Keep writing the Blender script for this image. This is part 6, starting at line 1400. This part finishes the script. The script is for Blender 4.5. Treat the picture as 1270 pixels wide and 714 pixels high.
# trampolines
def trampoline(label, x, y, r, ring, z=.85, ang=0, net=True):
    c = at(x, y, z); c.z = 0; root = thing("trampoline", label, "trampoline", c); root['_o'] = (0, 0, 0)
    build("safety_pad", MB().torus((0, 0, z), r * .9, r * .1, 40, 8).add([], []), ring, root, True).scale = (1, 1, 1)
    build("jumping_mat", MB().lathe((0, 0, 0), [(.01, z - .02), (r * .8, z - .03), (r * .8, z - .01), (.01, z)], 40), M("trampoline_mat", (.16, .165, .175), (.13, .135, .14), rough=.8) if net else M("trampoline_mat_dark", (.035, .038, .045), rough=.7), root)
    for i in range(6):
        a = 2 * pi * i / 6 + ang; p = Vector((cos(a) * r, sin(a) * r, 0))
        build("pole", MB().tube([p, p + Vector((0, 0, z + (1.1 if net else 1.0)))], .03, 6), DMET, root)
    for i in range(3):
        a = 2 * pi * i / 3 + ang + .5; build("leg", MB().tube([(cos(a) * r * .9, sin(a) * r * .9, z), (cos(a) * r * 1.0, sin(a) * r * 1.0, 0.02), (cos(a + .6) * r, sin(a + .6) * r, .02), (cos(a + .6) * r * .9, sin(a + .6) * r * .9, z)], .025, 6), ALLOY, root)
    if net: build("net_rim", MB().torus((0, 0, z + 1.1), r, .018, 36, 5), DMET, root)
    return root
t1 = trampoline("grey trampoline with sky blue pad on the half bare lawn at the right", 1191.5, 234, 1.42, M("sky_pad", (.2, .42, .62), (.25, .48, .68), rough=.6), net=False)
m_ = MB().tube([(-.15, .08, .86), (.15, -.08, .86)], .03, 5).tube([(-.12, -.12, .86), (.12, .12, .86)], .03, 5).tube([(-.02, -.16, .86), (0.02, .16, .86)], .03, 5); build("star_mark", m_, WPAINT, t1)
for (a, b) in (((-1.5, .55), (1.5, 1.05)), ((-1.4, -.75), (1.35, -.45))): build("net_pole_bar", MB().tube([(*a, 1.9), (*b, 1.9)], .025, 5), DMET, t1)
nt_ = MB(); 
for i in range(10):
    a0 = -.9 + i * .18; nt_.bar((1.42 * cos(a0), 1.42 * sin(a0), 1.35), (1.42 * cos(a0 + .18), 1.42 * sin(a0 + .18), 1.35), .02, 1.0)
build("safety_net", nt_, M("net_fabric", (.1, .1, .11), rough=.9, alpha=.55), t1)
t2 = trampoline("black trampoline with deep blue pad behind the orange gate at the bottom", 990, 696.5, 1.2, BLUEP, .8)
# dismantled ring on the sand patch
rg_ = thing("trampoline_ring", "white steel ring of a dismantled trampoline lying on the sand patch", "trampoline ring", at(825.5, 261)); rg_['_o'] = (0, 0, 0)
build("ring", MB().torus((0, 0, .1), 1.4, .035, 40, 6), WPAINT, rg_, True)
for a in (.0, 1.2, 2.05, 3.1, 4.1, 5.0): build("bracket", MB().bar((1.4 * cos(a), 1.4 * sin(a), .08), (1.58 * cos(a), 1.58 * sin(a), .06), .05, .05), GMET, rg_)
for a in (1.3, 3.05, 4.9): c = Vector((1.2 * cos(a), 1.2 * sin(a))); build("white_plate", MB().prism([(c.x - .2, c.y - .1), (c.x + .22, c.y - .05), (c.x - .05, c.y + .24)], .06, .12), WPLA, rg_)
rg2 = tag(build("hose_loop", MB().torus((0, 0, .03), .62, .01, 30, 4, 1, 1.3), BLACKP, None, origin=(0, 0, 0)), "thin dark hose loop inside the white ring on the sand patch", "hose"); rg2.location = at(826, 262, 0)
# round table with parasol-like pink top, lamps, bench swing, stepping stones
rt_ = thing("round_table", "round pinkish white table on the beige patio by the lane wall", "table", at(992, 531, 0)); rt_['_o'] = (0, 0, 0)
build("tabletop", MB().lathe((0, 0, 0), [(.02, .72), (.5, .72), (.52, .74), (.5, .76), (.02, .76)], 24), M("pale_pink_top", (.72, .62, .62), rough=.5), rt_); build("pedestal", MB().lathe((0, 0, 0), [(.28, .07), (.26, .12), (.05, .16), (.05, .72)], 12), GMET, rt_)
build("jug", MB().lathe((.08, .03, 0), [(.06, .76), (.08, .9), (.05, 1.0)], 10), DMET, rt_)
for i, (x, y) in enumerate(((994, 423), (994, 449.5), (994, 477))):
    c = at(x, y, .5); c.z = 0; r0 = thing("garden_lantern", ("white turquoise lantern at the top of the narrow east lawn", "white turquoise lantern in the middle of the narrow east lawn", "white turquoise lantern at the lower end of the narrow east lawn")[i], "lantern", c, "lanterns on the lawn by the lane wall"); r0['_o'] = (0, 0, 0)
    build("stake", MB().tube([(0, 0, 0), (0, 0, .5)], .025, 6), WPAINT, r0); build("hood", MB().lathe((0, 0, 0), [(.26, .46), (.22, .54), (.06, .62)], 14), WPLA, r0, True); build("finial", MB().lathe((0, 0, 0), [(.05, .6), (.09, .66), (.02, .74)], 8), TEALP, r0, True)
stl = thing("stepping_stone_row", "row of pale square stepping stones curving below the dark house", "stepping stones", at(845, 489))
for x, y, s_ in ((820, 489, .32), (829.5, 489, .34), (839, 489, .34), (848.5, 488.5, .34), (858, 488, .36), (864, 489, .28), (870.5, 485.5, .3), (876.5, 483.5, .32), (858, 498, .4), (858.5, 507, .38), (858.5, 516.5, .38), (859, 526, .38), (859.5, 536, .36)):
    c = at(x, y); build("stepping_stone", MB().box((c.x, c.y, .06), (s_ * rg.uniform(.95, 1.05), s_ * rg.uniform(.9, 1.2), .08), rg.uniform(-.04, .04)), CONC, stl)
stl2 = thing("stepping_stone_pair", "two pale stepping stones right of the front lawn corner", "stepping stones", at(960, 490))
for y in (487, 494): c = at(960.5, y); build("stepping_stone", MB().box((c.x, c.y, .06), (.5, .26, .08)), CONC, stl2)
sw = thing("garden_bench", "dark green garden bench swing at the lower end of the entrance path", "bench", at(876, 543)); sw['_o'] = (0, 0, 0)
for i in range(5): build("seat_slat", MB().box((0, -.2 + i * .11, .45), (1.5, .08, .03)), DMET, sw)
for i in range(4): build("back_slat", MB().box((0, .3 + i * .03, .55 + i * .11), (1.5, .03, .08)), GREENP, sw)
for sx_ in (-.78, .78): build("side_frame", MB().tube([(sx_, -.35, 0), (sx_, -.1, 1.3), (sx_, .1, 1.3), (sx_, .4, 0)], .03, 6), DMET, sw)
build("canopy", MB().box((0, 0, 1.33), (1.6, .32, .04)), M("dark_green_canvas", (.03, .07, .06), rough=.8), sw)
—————
WHAT IS NEEDED:
Extract all of the data shown above without alteration.

SOLVED PROBLEM:
Keep writing the Blender script for this image. This is part 6, starting at line 1400. This part finishes the script. The script is for Blender 4.5. Treat the picture as 1270 pixels wide and 714 pixels high.
# trampolines
def trampoline(label, x, y, r, ring, z=.85, ang=0, net=True):
    c = at(x, y, z); c.z = 0; root = thing("trampoline", label, "trampoline", c); root['_o'] = (0, 0, 0)
    build("safety_pad", MB().torus((0, 0, z), r * .9, r * .1, 40, 8).add([], []), ring, root, True).scale = (1, 1, 1)
    build("jumping_mat", MB().lathe((0, 0, 0), [(.01, z - .02), (r * .8, z - .03), (r * .8, z - .01), (.01, z)], 40), M("trampoline_mat", (.16, .165, .175), (.13, .135, .14), rough=.8) if net else M("trampoline_mat_dark", (.035, .038, .045), rough=.7), root)
    for i in range(6):
        a = 2 * pi * i / 6 + ang; p = Vector((cos(a) * r, sin(a) * r, 0))
        build("pole", MB().tube([p, p + Vector((0, 0, z + (1.1 if net else 1.0)))], .03, 6), DMET, root)
    for i in range(3):
        a = 2 * pi * i / 3 + ang + .5; build("leg", MB().tube([(cos(a) * r * .9, sin(a) * r * .9, z), (cos(a) * r * 1.0, sin(a) * r * 1.0, 0.02), (cos(a + .6) * r, sin(a + .6) * r, .02), (cos(a + .6) * r * .9, sin(a + .6) * r * .9, z)], .025, 6), ALLOY, root)
    if net: build("net_rim", MB().torus((0, 0, z + 1.1), r, .018, 36, 5), DMET, root)
    return root
t1 = trampoline("grey trampoline with sky blue pad on the half bare lawn at the right", 1191.5, 234, 1.42, M("sky_pad", (.2, .42, .62), (.25, .48, .68), rough=.6), net=False)
m_ = MB().tube([(-.15, .08, .86), (.15, -.08, .86)], .03, 5).tube([(-.12, -.12, .86), (.12, .12, .86)], .03, 5).tube([(-.02, -.16, .86), (0.02, .16, .86)], .03, 5); build("star_mark", m_, WPAINT, t1)
for (a, b) in (((-1.5, .55), (1.5, 1.05)), ((-1.4, -.75), (1.35, -.45))): build("net_pole_bar", MB().tube([(*a, 1.9), (*b, 1.9)], .025, 5), DMET, t1)
nt_ = MB(); 
for i in range(10):
    a0 = -.9 + i * .18; nt_.bar((1.42 * cos(a0), 1.42 * sin(a0), 1.35), (1.42 * cos(a0 + .18), 1.42 * sin(a0 + .18), 1.35), .02, 1.0)
build("safety_net", nt_, M("net_fabric", (.1, .1, .11), rough=.9, alpha=.55), t1)
t2 = trampoline("black trampoline with deep blue pad behind the orange gate at the bottom", 990, 696.5, 1.2, BLUEP, .8)
# dismantled ring on the sand patch
rg_ = thing("trampoline_ring", "white steel ring of a dismantled trampoline lying on the sand patch", "trampoline ring", at(825.5, 261)); rg_['_o'] = (0, 0, 0)
build("ring", MB().torus((0, 0, .1), 1.4, .035, 40, 6), WPAINT, rg_, True)
for a in (.0, 1.2, 2.05, 3.1, 4.1, 5.0): build("bracket", MB().bar((1.4 * cos(a), 1.4 * sin(a), .08), (1.58 * cos(a), 1.58 * sin(a), .06), .05, .05), GMET, rg_)
for a in (1.3, 3.05, 4.9): c = Vector((1.2 * cos(a), 1.2 * sin(a))); build("white_plate", MB().prism([(c.x - .2, c.y - .1), (c.x + .22, c.y - .05), (c.x - .05, c.y + .24)], .06, .12), WPLA, rg_)
rg2 = tag(build("hose_loop", MB().torus((0, 0, .03), .62, .01, 30, 4, 1, 1.3), BLACKP, None, origin=(0, 0, 0)), "thin dark hose loop inside the white ring on the sand patch", "hose"); rg2.location = at(826, 262, 0)
# round table with parasol-like pink top, lamps, bench swing, stepping stones
rt_ = thing("round_table", "round pinkish white table on the beige patio by the lane wall", "table", at(992, 531, 0)); rt_['_o'] = (0, 0, 0)
build("tabletop", MB().lathe((0, 0, 0), [(.02, .72), (.5, .72), (.52, .74), (.5, .76), (.02, .76)], 24), M("pale_pink_top", (.72, .62, .62), rough=.5), rt_); build("pedestal", MB().lathe((0, 0, 0), [(.28, .07), (.26, .12), (.05, .16), (.05, .72)], 12), GMET, rt_)
build("jug", MB().lathe((.08, .03, 0), [(.06, .76), (.08, .9), (.05, 1.0)], 10), DMET, rt_)
for i, (x, y) in enumerate(((994, 423), (994, 449.5), (994, 477))):
    c = at(x, y, .5); c.z = 0; r0 = thing("garden_lantern", ("white turquoise lantern at the top of the narrow east lawn", "white turquoise lantern in the middle of the narrow east lawn", "white turquoise lantern at the lower end of the narrow east lawn")[i], "lantern", c, "lanterns on the lawn by the lane wall"); r0['_o'] = (0, 0, 0)
    build("stake", MB().tube([(0, 0, 0), (0, 0, .5)], .025, 6), WPAINT, r0); build("hood", MB().lathe((0, 0, 0), [(.26, .46), (.22, .54), (.06, .62)], 14), WPLA, r0, True); build("finial", MB().lathe((0, 0, 0), [(.05, .6), (.09, .66), (.02, .74)], 8), TEALP, r0, True)
stl = thing("stepping_stone_row", "row of pale square stepping stones curving below the dark house", "stepping stones", at(845, 489))
for x, y, s_ in ((820, 489, .32), (829.5, 489, .34), (839, 489, .34), (848.5, 488.5, .34), (858, 488, .36), (864, 489, .28), (870.5, 485.5, .3), (876.5, 483.5, .32), (858, 498, .4), (858.5, 507, .38), (858.5, 516.5, .38), (859, 526, .38), (859.5, 536, .36)):
    c = at(x, y); build("stepping_stone", MB().box((c.x, c.y, .06), (s_ * rg.uniform(.95, 1.05), s_ * rg.uniform(.9, 1.2), .08), rg.uniform(-.04, .04)), CONC, stl)
stl2 = thing("stepping_stone_pair", "two pale stepping stones right of the front lawn corner", "stepping stones", at(960, 490))
for y in (487, 494): c = at(960.5, y); build("stepping_stone", MB().box((c.x, c.y, .06), (.5, .26, .08)), CONC, stl2)
sw = thing("garden_bench", "dark green garden bench swing at the lower end of the entrance path", "bench", at(876, 543)); sw['_o'] = (0, 0, 0)
for i in range(5): build("seat_slat", MB().box((0, -.2 + i * .11, .45), (1.5, .08, .03)), DMET, sw)
for i in range(4): build("back_slat", MB().box((0, .3 + i * .03, .55 + i * .11), (1.5, .03, .08)), GREENP, sw)
for sx_ in (-.78, .78): build("side_frame", MB().tube([(sx_, -.35, 0), (sx_, -.1, 1.3), (sx_, .1, 1.3), (sx_, .4, 0)], .03, 6), DMET, sw)
build("canopy", MB().box((0, 0, 1.33), (1.6, .32, .04)), M("dark_green_canvas", (.03, .07, .06), rough=.8), sw)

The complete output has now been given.